### PROBLEM DETAILS
Spot every line with the word "this" and return it.

### INPUT MATERIAL
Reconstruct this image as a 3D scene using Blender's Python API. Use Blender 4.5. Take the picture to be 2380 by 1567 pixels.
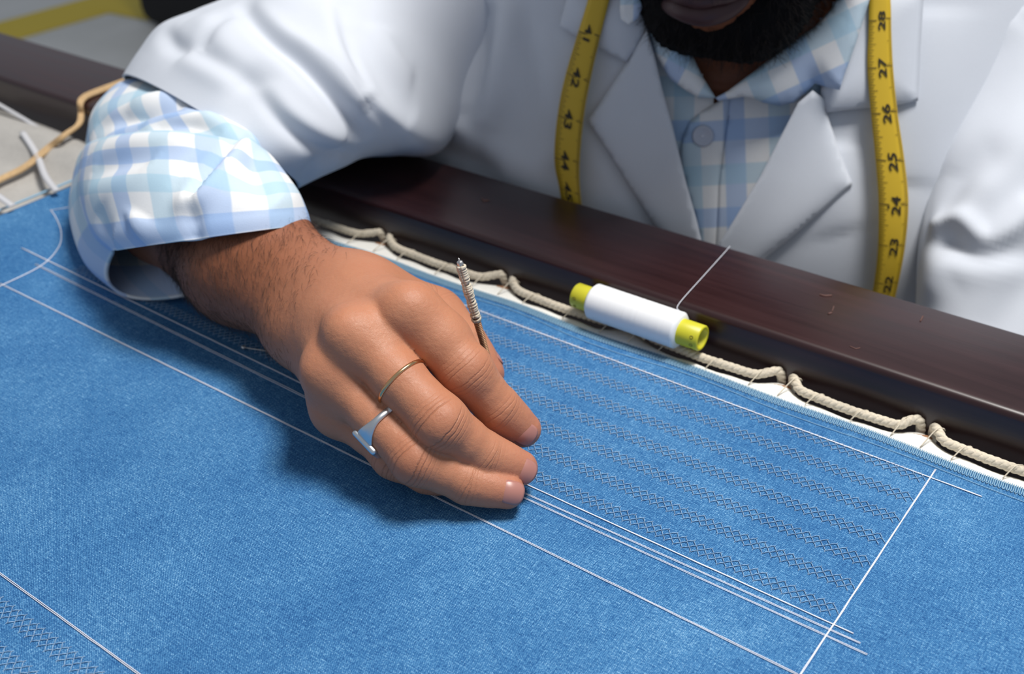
import bpy, bmesh, math, random
import numpy as np
from mathutils import Vector, Matrix
from mathutils.bvhtree import BVHTree
from mathutils.geometry import delaunay_2d_cdt
random.seed(7); RNG = np.random.default_rng(7)
for o in list(bpy.data.objects): bpy.data.objects.remove(o)
SC = bpy.context.scene
COL = SC.collection

# ------------------------------------------------------------------ camera, world, light, exposure
# world: X along the wooden rail, Y away from the viewer, Z up; the cloth lies at z = 0 (metres)
FPX, CX, CY = 2618.65, 1190.0, 783.5
RM = np.array([[0.80484249, -0.30710074, 0.50785598], [0.59320755, 0.44259446, -0.67246929], [-0.01825842, 0.84249586, 0.53839331]])
CAM = np.array([0.20285652, -0.2643921, 0.28823265])
cd = bpy.data.cameras.new('camera'); co = bpy.data.objects.new('camera', cd); COL.objects.link(co)
m4 = Matrix([list(RM[i]) + [CAM[i]] for i in range(3)] + [[0, 0, 0, 1]]); co.matrix_world = m4
cd.sensor_width = 36; cd.lens = 36 * FPX / 2380; cd.clip_start = 0.02; cd.clip_end = 50
cd.dof.use_dof = True; cd.dof.focus_distance = 0.415; cd.dof.aperture_fstop = 11.5
SC.camera = co
w = bpy.data.worlds.new('room_light'); SC.world = w; w.use_nodes = True
wb = w.node_tree.nodes['Background']; wb.inputs[0].default_value = (0.80, 0.88, 1.0, 1); wb.inputs[1].default_value = 0.33
def area(name, loc, target, size, power, color):
    l = bpy.data.lights.new(name, 'AREA'); l.shape = 'RECTANGLE'; l.size, l.size_y = size; l.energy = power; l.color = color
    o = bpy.data.objects.new(name, l); COL.objects.link(o); o.location = loc
    o.rotation_euler = (Vector(target) - Vector(loc)).to_track_quat('-Z', 'Y').to_euler(); return o
area('ceiling_lamp', (0.31, 0.30, 1.50), (0.0, 0.05, 0), (0.44, 0.40), 31, (1.0, 0.97, 0.93))
SC.view_settings.view_transform = 'Standard'; SC.view_settings.look = 'None'
SC.view_settings.gamma = 1; SC.view_settings.exposure = 0.0; SC.view_settings.use_curve_mapping = False

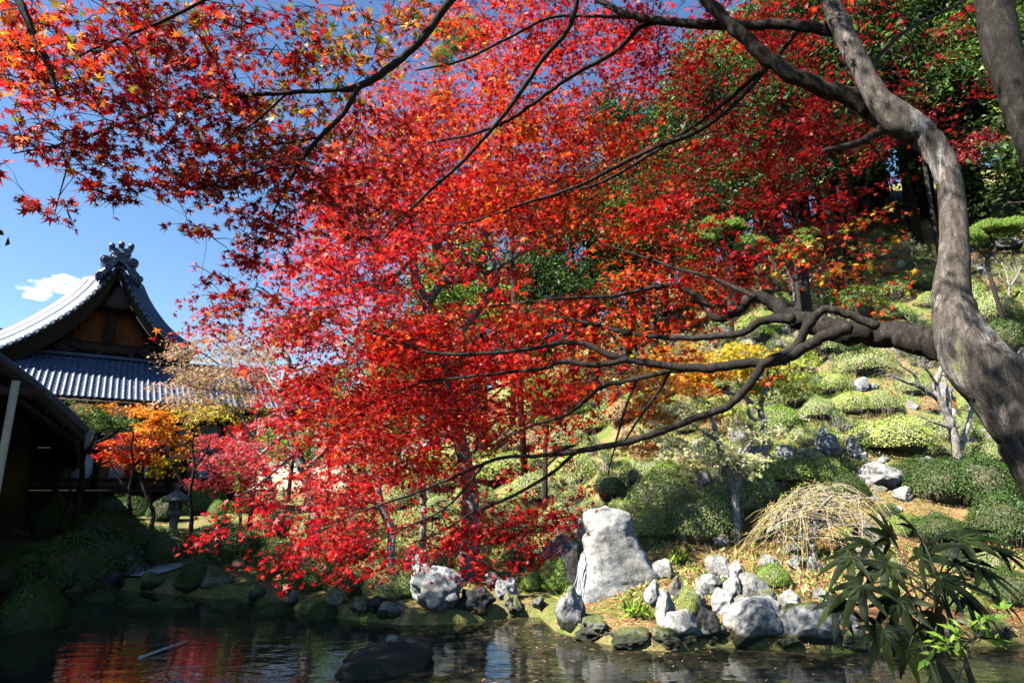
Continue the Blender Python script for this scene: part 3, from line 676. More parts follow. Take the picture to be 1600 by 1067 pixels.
    for s in (-1, 1):
        w = (a0-la) if s < 0 else (ra-a0)
        for k in range(1, int(w/.15)):
            x = a0 + s*(.17+k*.15)
            if abs(x-a0) > w: break
            h = (zt-beamz+.2)*(1-abs(x-a0)/(w*1.12))
            tbox(g, x-.028, x+.028, -1.16, -1.10, beamz-.05, beamz+max(h, .05))
        for k in range(14):
            z = beamz+.05+k*.15; ww = w*1.12*(1-(z-beamz)/(zt-beamz+.2)); ww = min(ww, w)
            if ww < .3: break
            tbox(g, min(a0+s*.17, a0+s*ww), max(a0+s*.17, a0+s*ww), -1.15, -1.09, z-.022, z+.022)
        V = TP([a0+s*.1, a0+s*w, a0+s*w, a0+s*.1], [-1.24]*4, [beamz-.05, beamz-.05, beamz+.25, zt-.1]); g.add(V, np.array([[0, 1, 2, 3]]))
    mk('gable_lattice', g, M['lattice'], root)
    g = Geo()
    for px, py, w, h in [(186,468,.75,.9)]:
        a, z = hit(px, py, .35)
        th = np.linspace(0, 2*pi, 28, endpoint=False); rr = 1+.22*np.cos(3*th+pi/2)
        for b0, b1 in ((.2, .34),):
            V = np.concatenate([TP(a+w*.6*rr*np.cos(th), np.full(28, b0), z+h*rr*np.sin(th)*.6), TP(a+w*.6*rr*np.cos(th), np.full(28, b1), z+h*rr*np.sin(th)*.6), TP([a], [b1], [z])])
            F = np.array([[i, (i+1) % 28, 28+(i+1) % 28, 28+i] for i in range(28)]); g.add(V, [F, np.array([[28+i, 28+(i+1) % 28, 56] for i in range(28)])])
    mk('carved_pendant', g, M['wood'], root, True)
    for px, py in [(104,537),(238,548)]:
        g = Geo()
        for dx, dy, r in ((0,0,.34),(-12,4,.24),(10,6,.26),(-3,10,.22)):
            a, z = hit(px+dx, py+dy, -.5); th = np.linspace(0, 9, 22); tube(g, TP(a+np.linspace(r, .04, 22)*np.cos(th), np.full(22, -.5), z+np.linspace(r, .04, 22)*np.sin(th)*.7), .07, 5)
        mk('carved_cloud', g, M['wood'], root, True)
    # lower skirt roof in front, with its flashing line at the top
    et = [hit(px, py, 2.9) for px, py in [(80,618),(290,631)]]; ez = (et[0][1]+et[1][1])/2
    tp = [hit(px, py, -.6) for px, py in [(100,556),(230,567)]]; tz2 = (tp[0][1]+tp[1][1])/2
    aL = et[0][0]-8.0; aR = hit(520, 652, 2.9)[0]; wd = .245; na = int((aR-aL)/wd); nb = 13
    def fn(I, J):
        v = np.clip(J/nb, 0, 1); b = -.6 + 3.5*v; z = tz2 + (ez-tz2)*(v**.82 if False else v*1.12-.12*v*v)
        a = aL + I*wd; a = np.minimum(a, aR - 3.5*(1-v)+.0)
        z = z + .35*np.clip((a-(aR-4))/4, 0, 1)**2*v
        nn = np.array([0, 0, 0]) + UP*.92 + NX*.39
        return TP(a.ravel(), b.ravel(), z.ravel()).reshape(a.shape+(3,)), np.broadcast_to(nn, a.shape+(3,))
    g = Geo(); tiled(g, fn, na, nb, .06, .045)
    # side skirt on the right, going back
    def fn2(I, J):
        v = np.clip(J/nb, 0, 1); a = aR-3.5+3.5*v; b = 2.9 - I*wd; b = np.minimum(b, -.6+3.5*v); z = tz2 + (ez-tz2)*(v*1.12-.12*v*v) + .35*v*np.clip(1-(2.9-b)/4, 0, 1)**2
        return TP(a.ravel(), b.ravel(), z.ravel()).reshape(a.shape+(3,)), np.broadcast_to(UP*.92+UX*.39, a.shape+(3,))
    tiled(g, fn2, 50, nb, .06, .045); sk = mk('skirt_roof', g, M['tile'], root, True)
    g = Geo(); tube(g, [TP(aL, -.55, tz2+.1), TP(aR-3.6, -.55, tz2+.1)], .11, 8); tube(g, [TP(aR-3.5, -.6, tz2+.12), TP(aR+.1, 3.0, ez+.50)], .15, 8)
    for k in range(na):
        a = aL+k*wd+.07
        if a < aR: zz = ez+.05+.35*max(0, (a-(aR-4))/4)**2; tube(g, [TP(a, 2.75, zz+.03), TP(a, 2.97, zz), TP(a, 2.99, zz)], [.085, .085, .02], 8)
    mk('eave_tiles', g, M['tile'], sk, True)
    g = Geo(); tbox(g, aL, aR-.15, 2.55, 2.8, ez-.22, ez-.06)
    for k in range(int((aR-aL)/.4)):
        a = aL+.2+k*.4; V0 = TP(a, -.4, ez+.55); V1 = TP(a, 2.6, ez-.16); tube(g, [V0, V1], .055, 4)
    g.add(TP([aL, aR-.2, aR-.2, aL], [-1, -1, 2.7, 2.7], [ez+.75, ez+.75, ez-.03, ez-.03]), np.array([[0, 1, 2, 3]]))
    mk('eave_rafters', g, M['wood'], root)
    # facade: wall plane at b=-1
    zf = hit(200, 765, .6)[1]; zg = float(H(*TP(0, 0, 0)[:2]))
    g = Geo(); wb = -1.0; wr = aR-2.9
    tbox(g, aL-4, wr, wb-11, wb-.05, zg-.3, ez+.6); mk('wall', g, M['wood2'], root)
    g = Geo()
    plz0 = hit(320, 706, wb)[1]; plz1 = hit(320, 664, wb)[1]; posts = [hit(px, 720, wb)[0] for px in (-90,-35,35,92,152,215,268,292,345,390,425,455,490,530)]; posts = [a for a in posts if a < wr-.1]+[wr-.12]
    for a in posts: tbox(g, a-.13, a+.13, wb-.05, wb+.14, zf, ez+.5)
    for z in (plz0-.12, plz1+.1, zf+.06): tbox(g, aL-4, wr+.05, wb-.05, wb+.10, z-.13, z+.13)
    tbox(g, aL-4, wr+.05, wb-.05, wb+.09, hit(110, 748, wb)[1]-.08, hit(110, 748, wb)[1]+.06); mk('frame', g, M['wood'], root)
    g = Geo()
    for i in range(len(posts)-1): tbox(g, posts[i]+.13, posts[i+1]-.13, wb-.04, wb+.03, plz0, plz1)
    mk('plaster_panel', g, M['plaster'], root)
    shz = hit(110, 746, wb)[1]
    for x0, x1 in ((4,34),(100,147),(172,196),(206,232),(300,338),(395,420),(428,450),(470,500)):
        g = Geo(); a0_, a1_ = hit(x0, 725, wb)[0], hit(x1, 725, wb)[0]
        if a1_ > wr: continue
        tbox(g, a0_, a1_, wb-.04, wb+.045, shz, plz0-.25); mk('paper_screen', g, M['shoji'], root)
    g = Geo(); tbox(g, aL-4, wr+1, wb+.02, wb+1.7, zf-.12, zf)
    for a in np.arange(aL-3, wr+1, 1.9): tbox(g, a-.09, a+.09, wb+1.45, wb+1.63, zg-.3, zf-.12)
    for a in np.arange(aL-3, wr+1, .16): tbox(g, a-.02, a+.02, wb+1.2, wb+1.24, zg-.3, zf-.12)
    mk('veranda', g, M['wood'], root)
    return root
TEMPLE = temple()

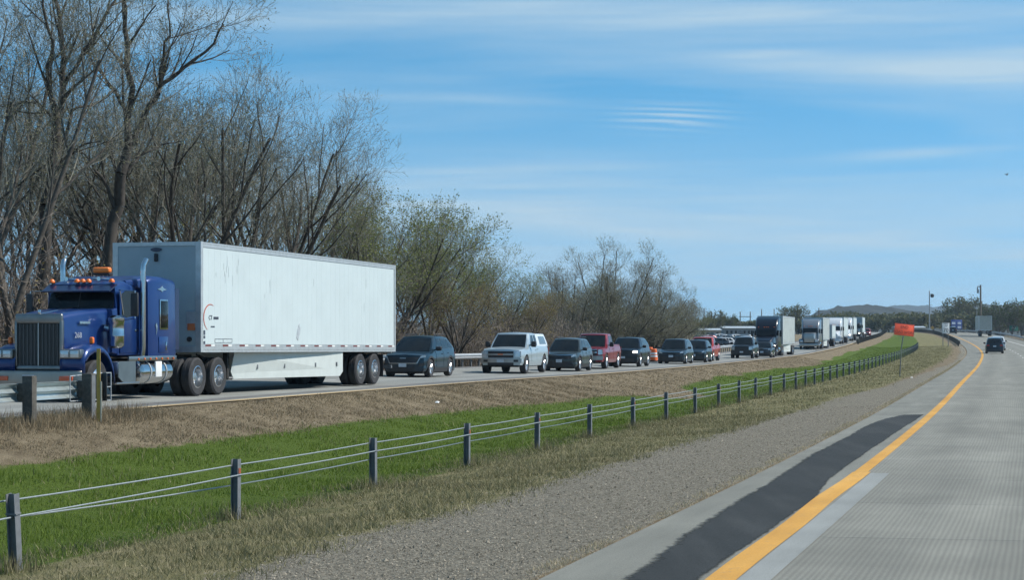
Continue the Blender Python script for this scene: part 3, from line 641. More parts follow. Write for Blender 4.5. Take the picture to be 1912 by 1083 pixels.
    if S.get('chromeline'):
        for s in (1, -1): MB().panel(lambda u, v: Sd(lerp(xb + ra + .1, xa - ra - .1, u), lerp(clr + .19, clr + .225, v), s), (0, s, 0), 0.012, 0.03, 4, 1).build('door_moulding', M_chrome, root, 40)
    # mirrors
    mx, mz = S['mirror']
    for s in (1, -1):
        y = s * (Wd / 2 + .09); mo = MB(); mo.rbox((mx, y, mz), (.13, S.get('mirw', .24), S.get('mirh', .17)), .05, 3); mo.tube([(mx + .02, s * (Wd / 2 - .12), mz - .06), (mx, y, mz - .03)], .025, 6); mo.build('side_mirror', S.get('mirmat', M_black), root, 40)
    # wheels
    for x in (xa, xb):
        for s in (1, -1): car_wheel(root, x, s * (Wd / 2 - .125), r, S.get('tw', .24), S.get('rim', 'alloy'))
    # face
    for nm, mat_, c, both, off in S['face']:
        if nm == 'headlight' and lit: mat_ = M_lampon
        fpan(nm, mat_, c, off, both=both)
    for nm, mat_, c, both, off in S.get('tail', []):
        if nm == 'tail_light' and rear_lit: mat_ = M_redon
        bpan(nm, mat_, c, off, both)
    if S.get('rails'):
        a, b, z = S['rails']
        for s in (1, -1): MB().tube([(a, s * Wd * .335, z - .05), (a + .1, s * Wd * .335, z), (b - .1, s * Wd * .335, z), (b, s * Wd * .335, z - .05)], .018, 6).build('roof_rail', S.get('railmat', M_black), root, 40)
    if S.get('bed'):
        a, b = S['bed']; z = ztop(lerp(a, b, .5)); wv = Wd * .40
        MB().box((lerp(a, b, .5), 0, z + .038), (b - a, wv * 2, .012)).build('bed_cover', M_black, root, 0)
        for s in (1, -1): MB().rbox((lerp(a, b, .5), s * (wv + .03), z + .03), (b - a, .07, .09), .02).build('bed_rail', P, root)
        MB().rbox((a, 0, z + .03), (.07, wv * 2, .1), .02).build('tailgate_cap', P, root)
    return root

def sym(c): return c
def suv_spec(paint_, L=4.65, W=1.84, H=1.66, wb=2.73, r=.36, hood=(0.86, 1.02, 1.06), **kw):
    xF = L / 2; hz0, hz1, belt = hood
    S = dict(paint=paint_, L=L, W=W, H=H, wb=wb, r=r, fo=.92, clr=.2, top=[(-xF, 1.0), (-xF + .12, belt + .02), (-xF + 1.2, belt + .03), (xF - 1.75, belt), (xF - 1.25, hz1), (xF - .5, hz0 + .06), (xF - .2, hz0)],
             doors=[(xF - 2.62, xF - 1.62), (xF - 3.5, xF - 2.66)], mirror=(xF - 1.62, belt + .07), clad=.07, waist=.02, rails=(-xF + .7, xF - 2.3, H + .04),
             cabins=[dict(x=(-xF + .1, -xF + .62, xF - 2.05, xF - 1.2), arc=.05, drop=.06, yb=.92, yt=.72,
                          win=[(xF - 2.55, xF - 1.72, xF - 2.5, xF - 2.2, .1, .84), (xF - 3.45, xF - 2.65, xF - 3.4, xF - 2.6, .1, .84), (-xF + .42, xF - 3.56, -xF + .8, xF - 3.5, .16, .82)])],
             face=[('grille', M_black, [(-.62, .62), (.62, .62), (.66, .82), (-.66, .82)], False, .008),
                   ('grille_bar', M_chrome, [(-.68, .81), (.68, .81), (.70, .845), (-.70, .845)], False, .016),
                   ('headlight', M_lamp, [(.60, .72), (.84, .76), (.83, .88), (.62, .84)], True, .012),
                   ('lower_intake', M_black, [(-.72, .26), (.72, .26), (.66, .50), (-.66, .50)], False, .008),
                   ('licence_plate', M_plate, [(-.155, .46), (.155, .46), (.155, .61), (-.155, .61)], False, .025)],
             tail=[('tail_light', M_red, [(.55, .82), (.84, .8), (.84, .98), (.55, .95)], True, .012), ('licence_plate', M_plate, [(-.16, .72), (.16, .72), (.16, .87), (-.16, .87)], False, .015), ('bumper_trim', M_black, [(-.8, .26), (.8, .26), (.78, .45), (-.78, .45)], False, .012)])
    S.update(kw); return S
def pickup_spec(paint_, L=5.85, W=2.03, H=1.9, wb=3.65, r=.41, cabx=(-.55, 1.35), crew=True, **kw):
    xF = L / 2; belt = 1.22; c0 = kw.pop('cab_rear', -.62)
    S = dict(paint=paint_, L=L, W=W, H=H, wb=wb, r=r, fo=.95, clr=.36, gap=.09, bf=.16, br=.08, top=[(-xF, belt + .05), (c0, belt + .05), (xF - 1.95, belt), (xF - 1.5, 1.20), (xF - .6, 1.14), (xF - .1, 1.08)], crown=.05,
             rakeF=lambda q: 1 - .2 * max(0, q - .8) / .2, doors=[(xF - 3.0, xF - 1.92), (c0 + .12, xF - 3.04)], mirror=(xF - 1.95, belt + .14), mirh=.27, mirw=.24, clad=.05, cladmat=paint_, tw=.28, waist=.012,
             cabins=[dict(x=(c0, c0 + .12, xF - 2.35, xF - 1.5), arc=.03, yb=.9, yt=.76, bulge=.12, rbulge=.03, win=[(xF - 2.9, xF - 2.02, xF - 2.86, xF - 2.5, .08, .84), (c0 + .16, xF - 3.02, c0 + .22, xF - 3.0, .08, .84)])],
             face=[('grille', M_black, [(-.60, .76), (.60, .76), (.60, 1.06), (-.60, 1.06)], False, .01),
                   ('grille_bar', M_chrome, [(-.62, .89), (.62, .89), (.62, .95), (-.62, .95)], False, .022), ('grille_bar', M_chrome, [(-.62, 1.05), (.62, 1.05), (.62, 1.09), (-.62, 1.09)], False, .022),
                   ('headlight', M_lamp, [(.64, .78), (.92, .78), (.92, 1.06), (.64, 1.06)], True, .014),
                   ('bumper', M_dullchrome, [(-.95, .50), (.95, .50), (.95, .73), (-.95, .73)], False, .045), ('lower_intake', M_black, [(-.55, .40), (.55, .40), (.55, .50), (-.55, .50)], False, .02),
                   ('licence_plate', M_plate, [(-.155, .52), (.155, .52), (.155, .66), (-.155, .66)], False, .06)],
             tail=[('tail_light', M_red, [(.82, .85), (.97, .85), (.97, 1.2), (.82, 1.2)], True, .012), ('bumper', M_chrome, [(-.9, .5), (.9, .5), (.9, .68), (-.9, .68)], False, .05)],
             bed=(-xF + .1, c0 - .06))
    S.update(kw); return S
def on_left(px, Yt, S, dlat=0.0):
    """place an oncoming vehicle: its near front tyre is seen at column px, at depth Yt"""
    a = ang_left(Yt); fwd = Vector((-math.sin(a), -math.cos(a), 0)); lf = Vector((math.cos(a), -math.sin(a), 0))
    T = Vector(((px - 956) / 3600 * Yt, Yt, 0)); c = T - fwd * (S['L'] / 2 - S['fo']) - lf * (S['W'] / 2 - dlat)
    c.z = road_left(c.x, c.y) + .004; return tuple(c), math.atan2(fwd.y, fwd.x)

P_teal = paint('dark_teal_paint', (0.008, 0.022, 0.034)); P_silver = paint('silver_paint', (0.40, 0.47, 0.50), .4); P_grey = paint('grey_green_paint', (0.045, 0.056, 0.056), .4)
P_maroon = paint('maroon_paint', (0.20, 0.022, 0.03), .2); P_black = paint('black_paint', (0.010, 0.014, 0.022)); P_slate = paint('slate_paint', (0.026, 0.034, 0.042), .4)
P_red = paint('red_paint', (0.34, 0.035, 0.03), .1); P_navy = paint('navy_paint', (0.010, 0.016, 0.024)); P_white = paint('white_gloss_paint', (0.52, 0.55, 0.57), 0.0); P_topper = paint('topper_paint', (0.62, 0.66, 0.68), .1)
P_steel = paint('steel_blue_paint', (0.03, 0.042, 0.055), .4); P_darkgrey = paint('dark_grey_paint', (0.03, 0.033, 0.036), .4)

# 1 dark teal crossover behind the trailer
s = suv_spec(P_teal)
s['face'] = [('grille', M_black, [(-.52, .57), (.52, .57), (.66, .80), (-.66, .80)], False, .008), ('grille_surround', M_dullchrome, [(-.55, .545), (.55, .545), (.53, .575), (-.53, .575)], False, .02),
             ('grille_surround', M_dullchrome, [(.53, .55), (.575, .55), (.72, .83), (.68, .83)], True, .02), ('grille_bar', M_black, [(-.64, .70), (.64, .70), (.65, .73), (-.65, .73)], False, .015), ('emblem', M_dullchrome, [(-.12, .735), (.12, .735), (.12, .775), (-.12, .775)], False, .028),
             ('headlight', M_lamp, [(.66, .76), (.87, .80), (.86, .88), (.70, .845)], True, .014), ('fog_lamp', M_black, [(.6, .42), (.84, .46), (.84, .56), (.66, .55)], True, .012),
             ('lower_intake', M_black, [(-.5, .27), (.5, .27), (.46, .40), (-.46, .40)], False, .01), ('licence_plate', M_plate, [(-.155, .42), (.155, .42), (.155, .56), (-.155, .56)], False, .03)]
p, a = on_left(806, 76.6, s); make_car('crossover', s, p, a, 'dark teal crossover waiting right behind the white trailer', 'car')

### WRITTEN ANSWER
Reconstruct this image as a 3D scene using Blender's Python API. Use Blender 4.5. Take the picture to be 2380 by 1567 pixels.
Continue the Blender Python script for this scene: part 3, from line 676. More parts follow. Take the picture to be 1600 by 1067 pixels.
Continue the Blender Python script for this scene: part 3, from line 641. More parts follow. Write for Blender 4.5. Take the picture to be 1912 by 1083 pixels.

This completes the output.